* **What is asked**: Your task is to print all of the data word for word.

* **Supplied data**:
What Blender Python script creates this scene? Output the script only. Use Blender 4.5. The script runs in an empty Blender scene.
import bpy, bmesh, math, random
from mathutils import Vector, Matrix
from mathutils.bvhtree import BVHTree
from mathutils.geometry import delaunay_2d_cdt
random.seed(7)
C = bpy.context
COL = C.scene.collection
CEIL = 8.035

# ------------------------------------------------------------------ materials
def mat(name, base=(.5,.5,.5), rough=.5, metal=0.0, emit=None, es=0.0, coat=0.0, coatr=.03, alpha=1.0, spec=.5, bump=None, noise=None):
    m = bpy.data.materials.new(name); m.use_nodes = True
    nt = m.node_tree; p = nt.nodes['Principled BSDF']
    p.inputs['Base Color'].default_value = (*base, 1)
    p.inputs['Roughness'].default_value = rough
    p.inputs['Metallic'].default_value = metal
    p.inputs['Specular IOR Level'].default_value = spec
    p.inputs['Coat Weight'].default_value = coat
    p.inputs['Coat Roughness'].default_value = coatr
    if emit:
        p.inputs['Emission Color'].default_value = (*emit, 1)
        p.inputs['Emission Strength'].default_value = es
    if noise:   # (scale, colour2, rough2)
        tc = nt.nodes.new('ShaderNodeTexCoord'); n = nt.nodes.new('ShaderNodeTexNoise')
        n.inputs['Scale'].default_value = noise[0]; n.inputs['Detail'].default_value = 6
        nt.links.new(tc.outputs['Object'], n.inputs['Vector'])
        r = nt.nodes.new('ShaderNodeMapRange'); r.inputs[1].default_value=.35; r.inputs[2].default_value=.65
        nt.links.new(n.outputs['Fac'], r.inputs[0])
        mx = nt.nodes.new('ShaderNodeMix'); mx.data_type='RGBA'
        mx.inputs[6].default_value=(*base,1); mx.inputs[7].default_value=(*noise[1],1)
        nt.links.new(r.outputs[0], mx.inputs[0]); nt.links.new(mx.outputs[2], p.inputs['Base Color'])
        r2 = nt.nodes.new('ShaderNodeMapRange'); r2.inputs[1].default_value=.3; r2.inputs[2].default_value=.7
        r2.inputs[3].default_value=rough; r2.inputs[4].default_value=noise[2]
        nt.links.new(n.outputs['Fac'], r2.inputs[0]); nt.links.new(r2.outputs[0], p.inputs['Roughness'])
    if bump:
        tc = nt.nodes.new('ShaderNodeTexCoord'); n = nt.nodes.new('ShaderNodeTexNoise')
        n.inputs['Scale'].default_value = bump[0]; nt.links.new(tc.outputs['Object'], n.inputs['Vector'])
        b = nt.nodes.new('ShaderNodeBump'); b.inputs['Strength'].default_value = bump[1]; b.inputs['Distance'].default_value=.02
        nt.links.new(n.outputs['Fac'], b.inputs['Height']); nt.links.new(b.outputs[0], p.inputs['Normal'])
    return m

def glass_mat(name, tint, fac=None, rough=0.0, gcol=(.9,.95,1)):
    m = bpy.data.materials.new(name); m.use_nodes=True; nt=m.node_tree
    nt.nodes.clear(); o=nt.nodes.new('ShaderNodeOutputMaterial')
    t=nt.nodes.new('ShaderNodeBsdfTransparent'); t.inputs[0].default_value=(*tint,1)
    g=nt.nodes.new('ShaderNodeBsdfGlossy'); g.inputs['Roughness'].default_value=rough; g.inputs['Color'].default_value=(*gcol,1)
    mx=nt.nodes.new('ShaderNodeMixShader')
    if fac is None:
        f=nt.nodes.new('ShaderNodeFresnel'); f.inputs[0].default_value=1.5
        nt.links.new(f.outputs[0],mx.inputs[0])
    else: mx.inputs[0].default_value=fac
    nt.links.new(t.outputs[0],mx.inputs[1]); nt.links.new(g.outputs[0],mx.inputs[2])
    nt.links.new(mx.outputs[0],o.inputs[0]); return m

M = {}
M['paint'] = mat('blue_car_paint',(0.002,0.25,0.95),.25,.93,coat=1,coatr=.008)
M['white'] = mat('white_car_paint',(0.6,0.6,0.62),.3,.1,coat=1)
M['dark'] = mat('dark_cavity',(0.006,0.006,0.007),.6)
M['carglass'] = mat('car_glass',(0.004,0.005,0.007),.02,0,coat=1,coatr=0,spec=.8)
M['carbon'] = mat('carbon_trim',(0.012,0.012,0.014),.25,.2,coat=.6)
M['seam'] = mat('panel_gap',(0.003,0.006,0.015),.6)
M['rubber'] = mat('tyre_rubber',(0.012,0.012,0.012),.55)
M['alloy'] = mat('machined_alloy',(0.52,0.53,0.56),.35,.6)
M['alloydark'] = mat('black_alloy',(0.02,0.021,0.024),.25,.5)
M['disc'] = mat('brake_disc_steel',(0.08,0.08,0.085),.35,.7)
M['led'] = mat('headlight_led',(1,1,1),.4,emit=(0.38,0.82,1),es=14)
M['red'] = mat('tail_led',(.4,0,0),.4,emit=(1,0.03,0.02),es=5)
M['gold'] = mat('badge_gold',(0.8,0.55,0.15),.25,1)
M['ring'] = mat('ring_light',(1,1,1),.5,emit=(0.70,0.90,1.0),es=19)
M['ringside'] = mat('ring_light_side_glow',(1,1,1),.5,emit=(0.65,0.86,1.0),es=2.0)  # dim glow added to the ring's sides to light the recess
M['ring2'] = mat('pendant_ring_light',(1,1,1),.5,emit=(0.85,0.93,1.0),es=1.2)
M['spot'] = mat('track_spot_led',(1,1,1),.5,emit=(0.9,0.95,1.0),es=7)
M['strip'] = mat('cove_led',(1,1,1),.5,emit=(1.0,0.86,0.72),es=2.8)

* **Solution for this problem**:
What Blender Python script creates this scene? Output the script only. Use Blender 4.5. The script runs in an empty Blender scene.
import bpy, bmesh, math, random
from mathutils import Vector, Matrix
from mathutils.bvhtree import BVHTree
from mathutils.geometry import delaunay_2d_cdt
random.seed(7)
C = bpy.context
COL = C.scene.collection
CEIL = 8.035

# ------------------------------------------------------------------ materials
def mat(name, base=(.5,.5,.5), rough=.5, metal=0.0, emit=None, es=0.0, coat=0.0, coatr=.03, alpha=1.0, spec=.5, bump=None, noise=None):
    m = bpy.data.materials.new(name); m.use_nodes = True
    nt = m.node_tree; p = nt.nodes['Principled BSDF']
    p.inputs['Base Color'].default_value = (*base, 1)
    p.inputs['Roughness'].default_value = rough
    p.inputs['Metallic'].default_value = metal
    p.inputs['Specular IOR Level'].default_value = spec
    p.inputs['Coat Weight'].default_value = coat
    p.inputs['Coat Roughness'].default_value = coatr
    if emit:
        p.inputs['Emission Color'].default_value = (*emit, 1)
        p.inputs['Emission Strength'].default_value = es
    if noise:   # (scale, colour2, rough2)
        tc = nt.nodes.new('ShaderNodeTexCoord'); n = nt.nodes.new('ShaderNodeTexNoise')
        n.inputs['Scale'].default_value = noise[0]; n.inputs['Detail'].default_value = 6
        nt.links.new(tc.outputs['Object'], n.inputs['Vector'])
        r = nt.nodes.new('ShaderNodeMapRange'); r.inputs[1].default_value=.35; r.inputs[2].default_value=.65
        nt.links.new(n.outputs['Fac'], r.inputs[0])
        mx = nt.nodes.new('ShaderNodeMix'); mx.data_type='RGBA'
        mx.inputs[6].default_value=(*base,1); mx.inputs[7].default_value=(*noise[1],1)
        nt.links.new(r.outputs[0], mx.inputs[0]); nt.links.new(mx.outputs[2], p.inputs['Base Color'])
        r2 = nt.nodes.new('ShaderNodeMapRange'); r2.inputs[1].default_value=.3; r2.inputs[2].default_value=.7
        r2.inputs[3].default_value=rough; r2.inputs[4].default_value=noise[2]
        nt.links.new(n.outputs['Fac'], r2.inputs[0]); nt.links.new(r2.outputs[0], p.inputs['Roughness'])
    if bump:
        tc = nt.nodes.new('ShaderNodeTexCoord'); n = nt.nodes.new('ShaderNodeTexNoise')
        n.inputs['Scale'].default_value = bump[0]; nt.links.new(tc.outputs['Object'], n.inputs['Vector'])
        b = nt.nodes.new('ShaderNodeBump'); b.inputs['Strength'].default_value = bump[1]; b.inputs['Distance'].default_value=.02
        nt.links.new(n.outputs['Fac'], b.inputs['Height']); nt.links.new(b.outputs[0], p.inputs['Normal'])
    return m

def glass_mat(name, tint, fac=None, rough=0.0, gcol=(.9,.95,1)):
    m = bpy.data.materials.new(name); m.use_nodes=True; nt=m.node_tree
    nt.nodes.clear(); o=nt.nodes.new('ShaderNodeOutputMaterial')
    t=nt.nodes.new('ShaderNodeBsdfTransparent'); t.inputs[0].default_value=(*tint,1)
    g=nt.nodes.new('ShaderNodeBsdfGlossy'); g.inputs['Roughness'].default_value=rough; g.inputs['Color'].default_value=(*gcol,1)
    mx=nt.nodes.new('ShaderNodeMixShader')
    if fac is None:
        f=nt.nodes.new('ShaderNodeFresnel'); f.inputs[0].default_value=1.5
        nt.links.new(f.outputs[0],mx.inputs[0])
    else: mx.inputs[0].default_value=fac
    nt.links.new(t.outputs[0],mx.inputs[1]); nt.links.new(g.outputs[0],mx.inputs[2])
    nt.links.new(mx.outputs[0],o.inputs[0]); return m

M = {}
M['paint'] = mat('blue_car_paint',(0.002,0.25,0.95),.25,.93,coat=1,coatr=.008)
M['white'] = mat('white_car_paint',(0.6,0.6,0.62),.3,.1,coat=1)
M['dark'] = mat('dark_cavity',(0.006,0.006,0.007),.6)
M['carglass'] = mat('car_glass',(0.004,0.005,0.007),.02,0,coat=1,coatr=0,spec=.8)
M['carbon'] = mat('carbon_trim',(0.012,0.012,0.014),.25,.2,coat=.6)
M['seam'] = mat('panel_gap',(0.003,0.006,0.015),.6)
M['rubber'] = mat('tyre_rubber',(0.012,0.012,0.012),.55)
M['alloy'] = mat('machined_alloy',(0.52,0.53,0.56),.35,.6)
M['alloydark'] = mat('black_alloy',(0.02,0.021,0.024),.25,.5)
M['disc'] = mat('brake_disc_steel',(0.08,0.08,0.085),.35,.7)
M['led'] = mat('headlight_led',(1,1,1),.4,emit=(0.38,0.82,1),es=14)
M['red'] = mat('tail_led',(.4,0,0),.4,emit=(1,0.03,0.02),es=5)
M['gold'] = mat('badge_gold',(0.8,0.55,0.15),.25,1)
M['ring'] = mat('ring_light',(1,1,1),.5,emit=(0.70,0.90,1.0),es=19)
M['ringside'] = mat('ring_light_side_glow',(1,1,1),.5,emit=(0.65,0.86,1.0),es=2.0)  # dim glow added to the ring's sides to light the recess
M['ring2'] = mat('pendant_ring_light',(1,1,1),.5,emit=(0.85,0.93,1.0),es=1.2)
M['spot'] = mat('track_spot_led',(1,1,1),.5,emit=(0.9,0.95,1.0),es=7)
M['strip'] = mat('cove_led',(1,1,1),.5,emit=(1.0,0.86,0.72),es=2.8)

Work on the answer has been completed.